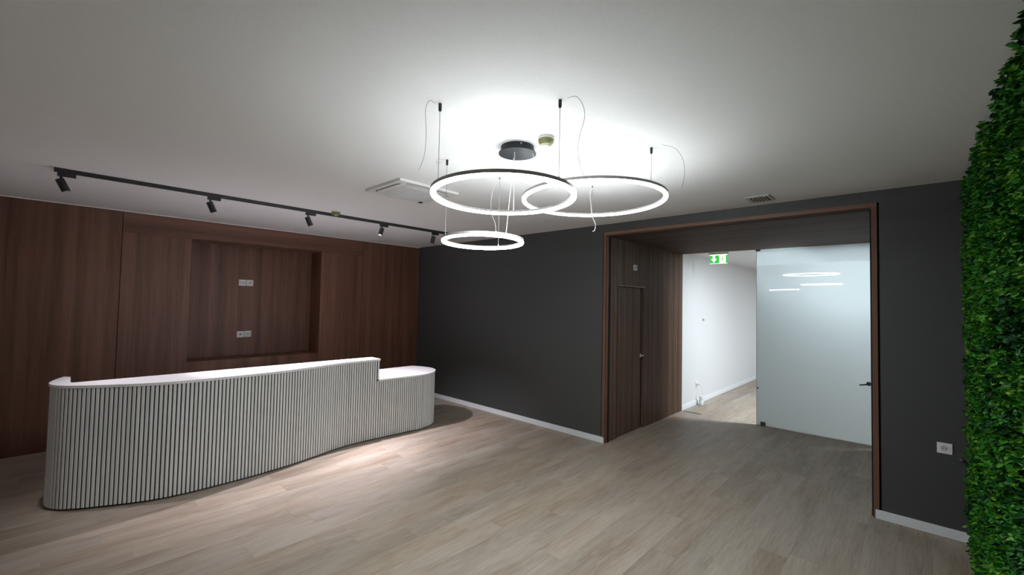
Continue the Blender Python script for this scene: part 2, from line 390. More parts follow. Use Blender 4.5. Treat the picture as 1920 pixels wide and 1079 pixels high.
# passage: casing, slatted side, soffit, plain side
ca = thing('trim_2', (-1.58, YB, 0), 'walnut casing framing the wide passage opening', 'trim', kind='structure')
MB().box(-2.915, -2.8785, YB-.007, YB+.09, 0, 2.634).build('casing', MT['trimwood_z'], ca, ca.location)
MB().box(-.2795, -.243, YB-.007, YB+.09, 0, 2.634).build('casing', MT['trimwood_z'], ca, ca.location)
MB().box(-2.915, -.243, YB-.007, YB+.09, 2.6345, 2.671).build('head_casing', MT['trimwood_x'], ca, ca.location)
for (a, b_, c, d) in ((-2.8785, -2.866, 0, 2.634), (-.292, -.2795, 0, 2.634)):
    MB().box(a, b_, YB+.03, YB+.09, c, d).build('shadow_gap', MT['dark_back'], ca, ca.location)
MB().box(-2.866, -.292, YB+.03, YB+.09, 2.618, 2.634).build('shadow_gap', MT['dark_back'], ca, ca.location)
sf = struct('trim_3', MB().box(-2.95, -.25, YB+.012, YE, ZS-.02, ZS+.1), MT['wood_x'], 'walnut soffit over the passage', 'trim')
XS = XJ+.014                               # face of the slats
DY0, DY1, DZ = 5.085, 5.818, 1.996
wj = struct('wall_passage_left', MB().add(
    [(XJ-.006, yy, zz) for yy, zz in ((YB+.1, 0), (DY0, 0), (DY0, DZ), (DY1, DZ), (DY1, 0), (YE, 0), (YE, ZS+.05), (YB+.1, ZS+.05))] +
    [(XJ-.12, yy, zz) for yy, zz in ((YB+.1, 0), (DY0, 0), (DY0, DZ), (DY1, DZ), (DY1, 0), (YE, 0), (YE, ZS+.05), (YB+.1, ZS+.05))],
    [(0, 1, 2, 7), (2, 3, 6, 7), (3, 4, 5, 6), (8, 15, 10, 9), (10, 15, 14, 11), (11, 14, 13, 12)]+[(i, (i+1) % 8, 8+(i+1) % 8, 8+i) for i in range(8)]),
    MT['dark_back'], 'dark walnut slatted side wall of the passage', 'wall')
PIT = .0302
def slat_mesh(h, w=.0185, dep=.019, name='slat'):
    mb = MB(); c = .003                       # local: face towards +x, runs along z from 0
    pr = [(0, -w/2), (dep-c, -w/2), (dep, -w/2+c), (dep, w/2-c), (dep-c, w/2), (0, w/2)]
    return mb.prism(pr, 0, h)
s_full = slat_mesh(ZS-.02-.002).mesh('slat', MT['slat_wood']); s_top = slat_mesh(ZS-.02-DZ-.022).mesh('slat', MT['slat_wood'])
yy = YB+.052
first = True
while yy < YE-.01:
    if yy < YB+.1:
        pass
    over = DY0-.012 < yy < DY1+.012
    o = bpy.data.objects.new('slat', s_top if over else s_full); COL.objects.link(o)
    o.location = (XJ-.006, yy, DZ+.02 if over else .001); o.parent = wj
    yy += PIT
MB().box(XJ-.006, XS+.001, YB+.012, YB+.036, 0, ZS-.02).build('edge_lining', MT['trimwood_z'], wj)
MB().box(XJ-.006, XS+.004, DY0-.015, DY1+.03, DZ, DZ+.018).build('door_head', MT['trimwood_z'], wj)
MB().box(XJ-.05, XS, DY1-.004, DY1-.0005, 0, DZ).build('reveal', MT['slat_wood'], wj)
MB().box(XJ-.006, XJ+.0125, YE-.008, YE, 0, ZS-.02).build('edge_strip', MT['dark_back'], wj)
struct('wall_passage_right', MB().box(-.277, -.19, YB+.1, YE, 0, ZS+.05), MT['wood_z'], 'walnut lined right side of the passage', 'wall')

# slatted door, set back
d1 = thing('door_1', (XJ-.04, DY0, 0), 'slatted walnut door flush in the slatted passage wall', 'door', kind='structure')
MB().box(XJ-.063, XJ-.028, DY0+.004, DY1-.012, .006, DZ-.004).build('door_leaf', MT['dark_back'], d1, d1.location)
s_door = slat_mesh(DZ-.012).mesh('slat', MT['slat_wood'])
yy = DY0+.018
while yy < DY1-.025:
    o = bpy.data.objects.new('slat', s_door); COL.objects.link(o); o.parent = d1
    o.location = (XJ-.028-d1.location.x, yy-DY0, .007); yy += PIT
MB().box(XJ-.028, XJ-.006, DY1-.0215, DY1-.0185, .006, DZ-.006).build('edge_trim', MT['steel'], d1, d1.location)
hd = MB(); hy, hz = DY1-.055, 1.03
hd.lathe([(0, 0), (.026, 0), (.026, .008), (0, .008)], (XJ-.009, hy, hz), 20, 'x').lathe([(0, 0), (.009, 0), (.009, .05), (0, .05)], (XJ-.008, hy, hz), 12, 'x')
hd.tube(crom([(XJ+.040, hy+.004, hz), (XJ+.044, hy-.03, hz+.002), (XJ+.044, hy-.075, hz+.002), (XJ+.040, hy-.118, hz-.002)], sub=5), .0085, 8)
hd.build('door_handle', MT['steel'], d1, d1.location, smooth=40)

# hallway shell
struct('wall_hallway_left', MB().box(XJ-.12, XJ, YE+.001, 15, -.1, 2.9), MT['white_wall'], 'white hallway wall beyond the passage', 'wall')
struct('wall_hallway_far', MB().box(XJ-.1, 2.6, 15, 15.1, -.1, 2.9), MT['white_wall'], 'white far end wall of the hallway', 'wall')
struct('wall_hallway_right', MB().box(2.45, 2.55, YE, 15, -.1, 2.9), MT['white_wall'], 'white right wall of the hallway', 'wall')
struct('wall_hallway_near', MB().box(-.19, 2.5, YE-.1, YE, -.1, 2.9), MT['white_wall'], 'white wall beside the passage on its hallway side', 'wall')
struct('wall_hallway_top', MB().box(-2.95, -.19, YE-.06, YE-.001, ZS+.101, 2.9), MT['white_wall'], 'white wall strip above the passage soffit', 'wall')
struct('ceiling_hallway', MB().box(XJ-.1, 2.6, YE, 15.1, 2.657, 2.75), MT['white_wall'], 'white hallway ceiling beyond the passage', 'ceiling')
BH, BT = .074, .013
def base(name, x0, x1, y0, y1, label): struct(name, MB().box(x0, x1, y0, y1, .0005, BH), MT['skirting'], label, 'baseboard', bevel=.002)
base('baseboard_back', XA, -2.8825, YB-BT, YB-.0005, 'white baseboard along the charcoal wall behind the desk')
base('baseboard_right', -.268, X1, YB-BT, YB-.0005, 'white baseboard under the charcoal wall beside the plant wall')
base('baseboard_hallway', XJ, XJ+BT, YE+.003, 14.9, 'white baseboard along the white hallway wall')

# frosted glass door
GX0, GX1, GY = -1.757, -.285, 7.243
d2 = thing('door_2', (GX0, GY, 0), 'frosted glass door closing the right half of the passage', 'door', kind='structure')
MB().box(GX0, GX1, GY, GY+.010, .008, 2.640).build('glass_pane', MT['frosted'], d2, d2.location)
MB().box(GX0-.004, GX0, GY-.001, GY+.011, .008, 2.640).build('glass_edge', MT['glass_edge'], d2, d2.location)
MB().box(GX0, GX1, GY-.001, GY+.011, .001, .0079).build('bottom_seal', MT['glass_edge'], d2, d2.location)
MB().box(GX0-.01, GX0+.05, GY-.012, GY+.022, 2.600, 2.656).build('patch_fitting', MT['black'], d2, d2.location, bevel=.002)
MB().box(GX0+.055, GX0+.118, GY-.014, GY+.024, .0005, .056).build('patch_fitting', MT['dsteel'], d2, d2.location, bevel=.002)
MB().lathe([(0, 0), (.011, 0), (.011, -.008), (0, -.008)], (GX0+.018, GY, .548), 16, 'y').build('stop_button', MT['black'], d2, d2.location)
gh = MB().lathe([(0, 0), (.026, 0), (.026, -.014), (0, -.014)], (GX1-.175, GY, .79), 18, 'y')
gh.tube(crom([(GX1-.175, GY-.012, .79), (GX1-.18, GY-.05, .788), (GX1-.235, GY-.055, .775), (GX1-.265, GY-.055, .768)], sub=4), .009, 8)
gh.build('door_handle', MT['dsteel'], d2, d2.location, smooth=40)
for k in (-1.43, -1.0): MB().box(k, k+.035, GY-.006, GY+.016, .0005, .014).build('floor_clip', MT['white_plastic'], d2, d2.location)

# ------------------------------------------------------------------ reception desk
desk = thing('reception_desk', (-5.2, 1.9, 0), 'long white curved reception desk clad in upright slats', 'desk')
DL = desk.location
# face line of the slats, left return -> front -> round right end
FACE = [(-5.58, .085), (-5.43, .028), (-5.27, -.004), (-5.14, .013), (-5.035, .078), (-4.95, .19), (-4.865, .345), (-4.78, .515), (-4.722, .69), (-4.70, .87),
        (-4.70, 1.06), (-4.708, 1.28), (-4.728, 1.52), (-4.775, 1.79), (-4.85, 2.08), (-4.925, 2.36), (-4.948, 2.64), (-4.938, 2.90), (-4.924, 3.20),
        (-4.912, 3.45), (-4.95, 3.62), (-5.045, 3.765), (-5.19, 3.87), (-5.36, 3.905), (-5.53, 3.87), (-5.66, 3.80)]
face = crom(FACE, sub=14)
def offs(poly, d):                          # move a line towards its right-hand side by d (outwards for this line)
    out = []
    for i, p in enumerate(poly):
        a, b = poly[max(i-1, 0)], poly[min(i+1, len(poly)-1)]
        t = Vector((b[0]-a[0], b[1]-a[1])).normalized(); out.append((p[0]+t.y*d, p[1]-t.x*d))
    return out
def resample(poly, step):
    out = []; acc = 0; need = step/2
    for a, b in zip(poly, poly[1:]):
        l = math.hypot(b[0]-a[0], b[1]-a[1])
        while acc+l >= need:
            t = (need-acc)/l; out.append((a[0]+(b[0]-a[0])*t, a[1]+(b[1]-a[1])*t, math.atan2(b[1]-a[1], b[0]-a[0]))); need += step
        acc += l
    return out
YST = 2.83                                  # where the high counter steps down
ZH, ZHS, ZL, ZLS = 1.004, .981, .745, .726  # top and underside of the two tops
def wall_strip(line, z0, z1, t):
    a, b = line, offs(line, -t); n_ = len(a)
    v = [(x, y, z0) for x, y in a]+[(x, y, z1) for x, y in a]+[(x, y, z0) for x, y in b]+[(x, y, z1) for x, y in b]
    f = []
    for i in range(n_-1):
        f += [(i, i+1, n_+i+1, n_+i), (2*n_+i+1, 2*n_+i, 3*n_+i, 3*n_+i+1), (n_+i, n_+i+1, 3*n_+i+1, 3*n_+i), (i+1, i, 2*n_+i, 2*n_+i+1)]
    f += [(0, n_, 3*n_, 2*n_), (n_-1, 2*n_+n_-1, 3*n_+n_-1, n_+n_-1)]
    return MB().add(v, f)
hi = [q for q in face if q[1] < YST or False]
lo = [q for q in face if q[1] >= YST]
hi = hi+[(-4.941, YST)]; lo = [(-4.941, YST)]+lo
wall_strip(offs(hi, -.0065), .018, ZHS, .016).build('front_panel', MT['desk_dark'], desk, DL, smooth=30)
wall_strip(offs(lo, -.0065), .018, ZLS, .016).build('front_panel', MT['desk_dark'], desk, DL, smooth=30)
wall_strip(offs(face, -.03), .0005, .03, .02).build('plinth', MT['desk_dark'], desk, DL, smooth=30)
SP = .0305
def desk_slat(h): return slat_mesh(h, .0212, .008).mesh('slat', MT['desk_slat'])
m_hi, m_lo = desk_slat(ZHS-.016), desk_slat(ZLS-.016)
for (sx, sy, an) in resample(face, SP):
    o = bpy.data.objects.new('slat', m_hi if sy < YST-.012 else m_lo); COL.objects.link(o); o.parent = desk
    nx, ny = math.sin(an), -math.cos(an)     # outward
    o.location = (sx-nx*.008-DL.x, sy-ny*.008-DL.y, .016-DL.z); o.rotation_euler = (0, 0, math.atan2(ny, nx))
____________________
YOUR INSTRUCTIONS ▸ Copy out every line of the listing that includes the string "this".

ANSWER TO THE PROBLEM ▸
Continue the Blender Python script for this scene: part 2, from line 390. More parts follow. Use Blender 4.5. Treat the picture as 1920 pixels wide and 1079 pixels high.
def offs(poly, d):                          # move a line towards its right-hand side by d (outwards for this line)